Пора уяснить простую истину: этика и сам факт сознания оправдываются отказом от идеи самотождественного субъекта с его абстрактными нормами и произвольным действием. Этическое может обосновать только встреча, исконная соположенность вещей, со-бытийность бытия. Пространство же встречи можно понимать лишь как бесконечно утончающиеся дифференциальные отношения между отдельными "моментами" - в сущности, длительностями - существования. Самое явление мира, как уже говорилось, есть не что иное, как его дифференциация, и чем короче различаемый сознанием интервал между явлениями мира, тем бодрее, чувствительнее и, значит, свободнее наш дух. Я позволю себе привести суждение еще одного китайского живописца, Шэнь Чжоу, который незадолго до Гу Нинъюаня тоже говорил о связи эстетического чувства и свободы, но при этом очень точно определил ее природу как внеметафизическое различие. Проведя ночь в созерцательном бдении, Шэнь Чжоу создал об этом картину и записал на ней:

"Когда меркнут образы, смолкают звуки и воля воспаряет свободно, что такое эта воля? Она во мне или она рождается из отклика на вещи? Здесь должно быть различие, и оно внятно мне. Сколь велика сила духа, взращиваемая в ночной тиши при горящей лучине! Так приходит ко мне покой".

Свобода, даруемая духовной чувствительностью, имеет у Шэнь Чжоу, как у Пушкина, безусловную эстетическую ценность. Та же идея неотличимого отличия объясняет библейскую заповедь о подобии человека Богу и различии между эйдосом (образом) и эйдолоном (идолом). А китайцы сделали из этой идеи полезную науку жизни, даже "науку побеждать". Ибо духовная чувствительность позволяет нам с наибольшим успехом (именно: успевать) справляться с любыми, даже сколь угодно быстрыми переменами в мире, на что неспособно сознание, обремененное "предметами". Вот один реальный случай из тайваньской жизни. Некий молодой и сильный англичанин, считавший себя мастером боевых искусств, вызвал на поединок местного учителя тайцзицюань, человека уже преклонного возраста. Англичанин встал в боевую стойку, тщательно приготовился к схватке, но оглянуться не успел, как старичок уже держал руку на его горле. Он попросил дать ему еще одну попытку - и снова тот же результат. "Я понял, что вы сильнее меня, но пока не знаю насколько", - сказал смущенный иностранец победителю. "А мне не надо быть намного сильнее, - ответил тайванец. - Достаточно того, что я чуть-чуть сильнее".
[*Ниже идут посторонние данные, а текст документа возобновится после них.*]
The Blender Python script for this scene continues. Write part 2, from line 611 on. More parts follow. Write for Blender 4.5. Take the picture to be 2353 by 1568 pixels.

Это "чуть-чуть" и есть то мгновение накануне, где еще нет ничего внешнего и, следовательно, нечему противостоять, а можно только упреждать и со-общаться. Здесь наш "подлинный образ" простирается в незапамятное прошлое и невообразимое будущее, еще не имея идентичности. Этому способу бытия соответствует свобода не субъективного действия, но "действия, адекватного эону" (Ж.Делез). Здесь власть равнозначна дифференциалу соотнесенности вещей, а свобода - следованию или даже, можно сказать, на-следованию импульса жизненных метаморфоз. Хотя мораль со-бытийности утверждает иерархию, в этой иерархии старшим и властвующим оказывается тот, кто в большей степени "оставляет себя, следует другому" (традиционная китайская формула), кто больше открыт мировой событийности и, следовательно, более свободен. В сербском языке есть слово "чойство" (родственное русскому "чувству"), которое обозначает особый вид мужества: готовность защищать другого от... себя. Поистине, мораль вкоренена чувству, что и позволяет развить его до чувствительности. Вывод: власть, мораль и свобода не только совместимы, но равно доступны для всех. Для этого требуется сущий пустяк: понять, что спасение приходит там, где мы (никогда не отдельное "я") в опасности.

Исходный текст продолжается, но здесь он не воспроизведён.